* Begin *

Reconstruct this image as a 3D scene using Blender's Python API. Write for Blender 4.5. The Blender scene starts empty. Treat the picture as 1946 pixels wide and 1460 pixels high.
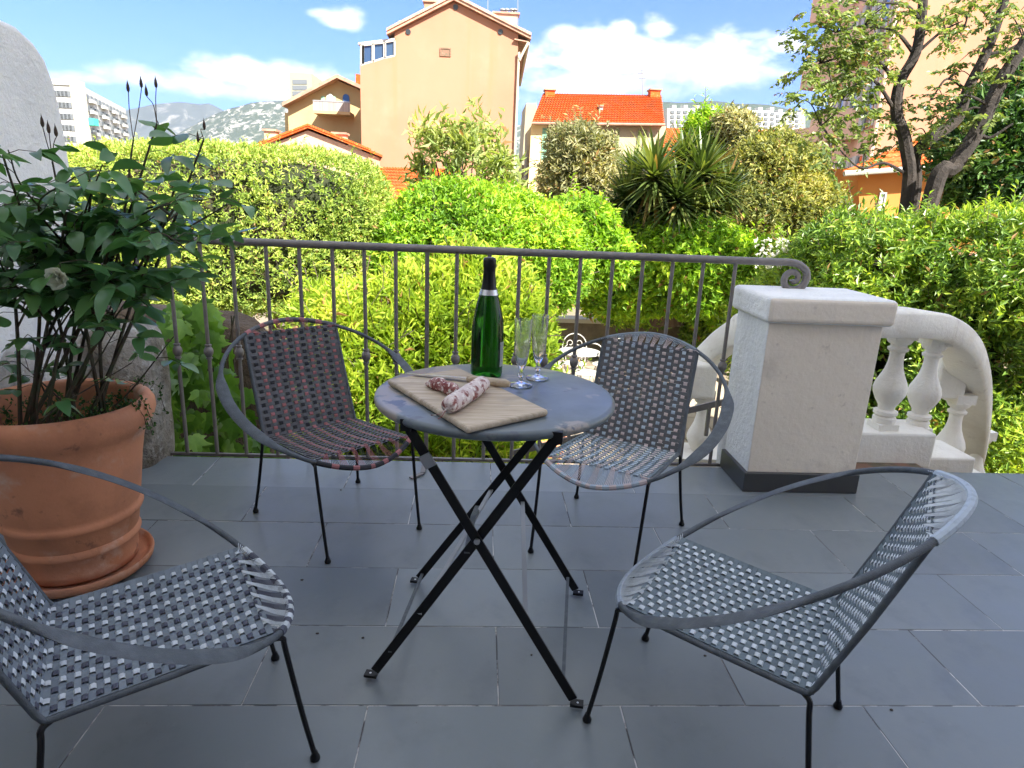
import bpy, math, random
import numpy as np
from mathutils import Matrix, Vector
random.seed(7); RNG = np.random.default_rng(7)
S = bpy.context.scene
COL = S.collection
PI = math.pi
def rad(a): return math.radians(a)

# ------------------------------------------------------------------ camera
F_PX, PITCH, ROLL, YAW, CAM_H = 1257.3, 0.274757, 0.042207, 0.056199, 1.183
cy_, sy_ = math.cos(YAW), math.sin(YAW)
f0 = Vector((sy_, cy_, 0)); r0 = Vector((cy_, -sy_, 0)); u0 = Vector((0, 0, 1))
FW = f0*math.cos(PITCH) - u0*math.sin(PITCH); UU = u0*math.cos(PITCH) + f0*math.sin(PITCH)
RR = r0*math.cos(ROLL) + UU*math.sin(ROLL); UP = UU*math.cos(ROLL) - r0*math.sin(ROLL)
cam = bpy.data.cameras.new('camera'); camo = bpy.data.objects.new('camera', cam); COL.objects.link(camo)
camo.matrix_world = Matrix(((RR.x, UP.x, -FW.x, 0), (RR.y, UP.y, -FW.y, 0), (RR.z, UP.z, -FW.z, CAM_H), (0, 0, 0, 1)))
cam.sensor_width = 36; cam.lens = F_PX/1946*36; cam.clip_start = .05; cam.clip_end = 20000
S.camera = camo
CAM = Vector((0, 0, CAM_H))
def ray(px, py): return FW + RR*((px-973)/F_PX) + UP*((730-py)/F_PX)
def at(px, py, Y):            # the point of the plane y = Y seen at that pixel
    d = ray(px, py); return CAM + d*(Y/d.y)

# ------------------------------------------------------------------ sun, sky, exposure
SUN_EL, SUN_AZ = 42.0, 142.0   # azimuth clockwise from +Y: behind the camera, from the right
sd = Vector((math.sin(rad(SUN_AZ))*math.cos(rad(SUN_EL)), math.cos(rad(SUN_AZ))*math.cos(rad(SUN_EL)), math.sin(rad(SUN_EL))))
sun = bpy.data.lights.new('sun', 'SUN'); sun.energy = 2.0; sun.angle = rad(.53); sun.color = (1, .955, .87)
suno = bpy.data.objects.new('sun', sun); COL.objects.link(suno)
suno.rotation_euler = sd.to_track_quat('Z', 'Y').to_euler(); suno.location = (20, -20, 30)
S.view_settings.view_transform = 'Standard'; S.view_settings.look = 'None'
S.view_settings.exposure = 3.34; S.view_settings.gamma = 1
S.view_settings.use_curve_mapping = False
W = bpy.data.worlds.new('World'); S.world = W; W.use_nodes = True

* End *

WHAT TO WORK ON
Reproduce only the lines from the beginning of the data through the line that contains "d = ray(px, py); return CAM + d*(Y/d.y)", both included, and please drop the pictures.

RESULT OF THIS TASK
Reconstruct this image as a 3D scene using Blender's Python API. Write for Blender 4.5. The Blender scene starts empty. Treat the picture as 1946 pixels wide and 1460 pixels high.
import bpy, math, random
import numpy as np
from mathutils import Matrix, Vector
random.seed(7); RNG = np.random.default_rng(7)
S = bpy.context.scene
COL = S.collection
PI = math.pi
def rad(a): return math.radians(a)

# ------------------------------------------------------------------ camera
F_PX, PITCH, ROLL, YAW, CAM_H = 1257.3, 0.274757, 0.042207, 0.056199, 1.183
cy_, sy_ = math.cos(YAW), math.sin(YAW)
f0 = Vector((sy_, cy_, 0)); r0 = Vector((cy_, -sy_, 0)); u0 = Vector((0, 0, 1))
FW = f0*math.cos(PITCH) - u0*math.sin(PITCH); UU = u0*math.cos(PITCH) + f0*math.sin(PITCH)
RR = r0*math.cos(ROLL) + UU*math.sin(ROLL); UP = UU*math.cos(ROLL) - r0*math.sin(ROLL)
cam = bpy.data.cameras.new('camera'); camo = bpy.data.objects.new('camera', cam); COL.objects.link(camo)
camo.matrix_world = Matrix(((RR.x, UP.x, -FW.x, 0), (RR.y, UP.y, -FW.y, 0), (RR.z, UP.z, -FW.z, CAM_H), (0, 0, 0, 1)))
cam.sensor_width = 36; cam.lens = F_PX/1946*36; cam.clip_start = .05; cam.clip_end = 20000
S.camera = camo
CAM = Vector((0, 0, CAM_H))
def ray(px, py): return FW + RR*((px-973)/F_PX) + UP*((730-py)/F_PX)
def at(px, py, Y):            # the point of the plane y = Y seen at that pixel
    d = ray(px, py); return CAM + d*(Y/d.y)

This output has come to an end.